Copy the data precisely, keeping every character.

======== Data section

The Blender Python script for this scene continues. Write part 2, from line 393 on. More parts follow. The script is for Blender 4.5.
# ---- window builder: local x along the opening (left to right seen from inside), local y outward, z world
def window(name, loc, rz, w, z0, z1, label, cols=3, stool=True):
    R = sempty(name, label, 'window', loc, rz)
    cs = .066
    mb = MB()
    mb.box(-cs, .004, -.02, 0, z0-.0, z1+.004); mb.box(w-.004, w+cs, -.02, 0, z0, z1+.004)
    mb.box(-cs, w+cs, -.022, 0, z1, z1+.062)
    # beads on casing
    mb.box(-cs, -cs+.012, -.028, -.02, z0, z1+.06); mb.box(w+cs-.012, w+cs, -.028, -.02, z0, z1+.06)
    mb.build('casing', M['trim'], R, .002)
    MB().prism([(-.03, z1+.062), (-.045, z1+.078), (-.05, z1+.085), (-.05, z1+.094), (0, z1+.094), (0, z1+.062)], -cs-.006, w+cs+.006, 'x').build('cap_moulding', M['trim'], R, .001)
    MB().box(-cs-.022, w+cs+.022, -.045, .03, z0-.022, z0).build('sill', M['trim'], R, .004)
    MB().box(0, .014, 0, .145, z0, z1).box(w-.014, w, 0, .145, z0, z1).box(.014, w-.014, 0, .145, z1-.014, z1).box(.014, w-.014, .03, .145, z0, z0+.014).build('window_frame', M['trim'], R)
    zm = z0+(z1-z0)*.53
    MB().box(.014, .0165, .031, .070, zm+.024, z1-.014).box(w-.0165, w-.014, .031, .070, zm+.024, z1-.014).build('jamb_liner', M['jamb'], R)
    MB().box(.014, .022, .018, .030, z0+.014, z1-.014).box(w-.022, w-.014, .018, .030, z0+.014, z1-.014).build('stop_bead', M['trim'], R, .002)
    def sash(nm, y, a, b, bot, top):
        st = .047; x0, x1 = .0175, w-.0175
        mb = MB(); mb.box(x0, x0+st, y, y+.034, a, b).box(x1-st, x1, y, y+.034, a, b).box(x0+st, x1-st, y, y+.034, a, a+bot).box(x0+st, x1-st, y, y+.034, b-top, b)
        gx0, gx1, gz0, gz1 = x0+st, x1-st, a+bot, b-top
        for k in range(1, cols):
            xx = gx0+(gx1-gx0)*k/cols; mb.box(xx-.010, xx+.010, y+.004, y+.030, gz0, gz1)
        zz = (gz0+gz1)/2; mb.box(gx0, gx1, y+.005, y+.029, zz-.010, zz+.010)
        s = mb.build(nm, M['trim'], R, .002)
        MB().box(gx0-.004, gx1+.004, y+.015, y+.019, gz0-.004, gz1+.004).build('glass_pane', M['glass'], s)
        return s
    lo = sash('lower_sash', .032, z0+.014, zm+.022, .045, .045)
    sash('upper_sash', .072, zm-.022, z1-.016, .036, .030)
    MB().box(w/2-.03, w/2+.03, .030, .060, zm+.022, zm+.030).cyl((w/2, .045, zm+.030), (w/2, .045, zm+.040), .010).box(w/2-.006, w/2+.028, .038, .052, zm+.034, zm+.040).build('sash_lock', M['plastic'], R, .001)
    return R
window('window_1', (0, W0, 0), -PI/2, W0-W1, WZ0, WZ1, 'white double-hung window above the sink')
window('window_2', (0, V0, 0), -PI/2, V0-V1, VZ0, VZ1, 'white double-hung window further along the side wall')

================

Answer to the problem:
The Blender Python script for this scene continues. Write part 2, from line 393 on. More parts follow. The script is for Blender 4.5.
# ---- window builder: local x along the opening (left to right seen from inside), local y outward, z world
def window(name, loc, rz, w, z0, z1, label, cols=3, stool=True):
    R = sempty(name, label, 'window', loc, rz)
    cs = .066
    mb = MB()
    mb.box(-cs, .004, -.02, 0, z0-.0, z1+.004); mb.box(w-.004, w+cs, -.02, 0, z0, z1+.004)
    mb.box(-cs, w+cs, -.022, 0, z1, z1+.062)
    # beads on casing
    mb.box(-cs, -cs+.012, -.028, -.02, z0, z1+.06); mb.box(w+cs-.012, w+cs, -.028, -.02, z0, z1+.06)
    mb.build('casing', M['trim'], R, .002)
    MB().prism([(-.03, z1+.062), (-.045, z1+.078), (-.05, z1+.085), (-.05, z1+.094), (0, z1+.094), (0, z1+.062)], -cs-.006, w+cs+.006, 'x').build('cap_moulding', M['trim'], R, .001)
    MB().box(-cs-.022, w+cs+.022, -.045, .03, z0-.022, z0).build('sill', M['trim'], R, .004)
    MB().box(0, .014, 0, .145, z0, z1).box(w-.014, w, 0, .145, z0, z1).box(.014, w-.014, 0, .145, z1-.014, z1).box(.014, w-.014, .03, .145, z0, z0+.014).build('window_frame', M['trim'], R)
    zm = z0+(z1-z0)*.53
    MB().box(.014, .0165, .031, .070, zm+.024, z1-.014).box(w-.0165, w-.014, .031, .070, zm+.024, z1-.014).build('jamb_liner', M['jamb'], R)
    MB().box(.014, .022, .018, .030, z0+.014, z1-.014).box(w-.022, w-.014, .018, .030, z0+.014, z1-.014).build('stop_bead', M['trim'], R, .002)
    def sash(nm, y, a, b, bot, top):
        st = .047; x0, x1 = .0175, w-.0175
        mb = MB(); mb.box(x0, x0+st, y, y+.034, a, b).box(x1-st, x1, y, y+.034, a, b).box(x0+st, x1-st, y, y+.034, a, a+bot).box(x0+st, x1-st, y, y+.034, b-top, b)
        gx0, gx1, gz0, gz1 = x0+st, x1-st, a+bot, b-top
        for k in range(1, cols):
            xx = gx0+(gx1-gx0)*k/cols; mb.box(xx-.010, xx+.010, y+.004, y+.030, gz0, gz1)
        zz = (gz0+gz1)/2; mb.box(gx0, gx1, y+.005, y+.029, zz-.010, zz+.010)
        s = mb.build(nm, M['trim'], R, .002)
        MB().box(gx0-.004, gx1+.004, y+.015, y+.019, gz0-.004, gz1+.004).build('glass_pane', M['glass'], s)
        return s
    lo = sash('lower_sash', .032, z0+.014, zm+.022, .045, .045)
    sash('upper_sash', .072, zm-.022, z1-.016, .036, .030)
    MB().box(w/2-.03, w/2+.03, .030, .060, zm+.022, zm+.030).cyl((w/2, .045, zm+.030), (w/2, .045, zm+.040), .010).box(w/2-.006, w/2+.028, .038, .052, zm+.034, zm+.040).build('sash_lock', M['plastic'], R, .001)
    return R
window('window_1', (0, W0, 0), -PI/2, W0-W1, WZ0, WZ1, 'white double-hung window above the sink')
window('window_2', (0, V0, 0), -PI/2, V0-V1, VZ0, VZ1, 'white double-hung window further along the side wall')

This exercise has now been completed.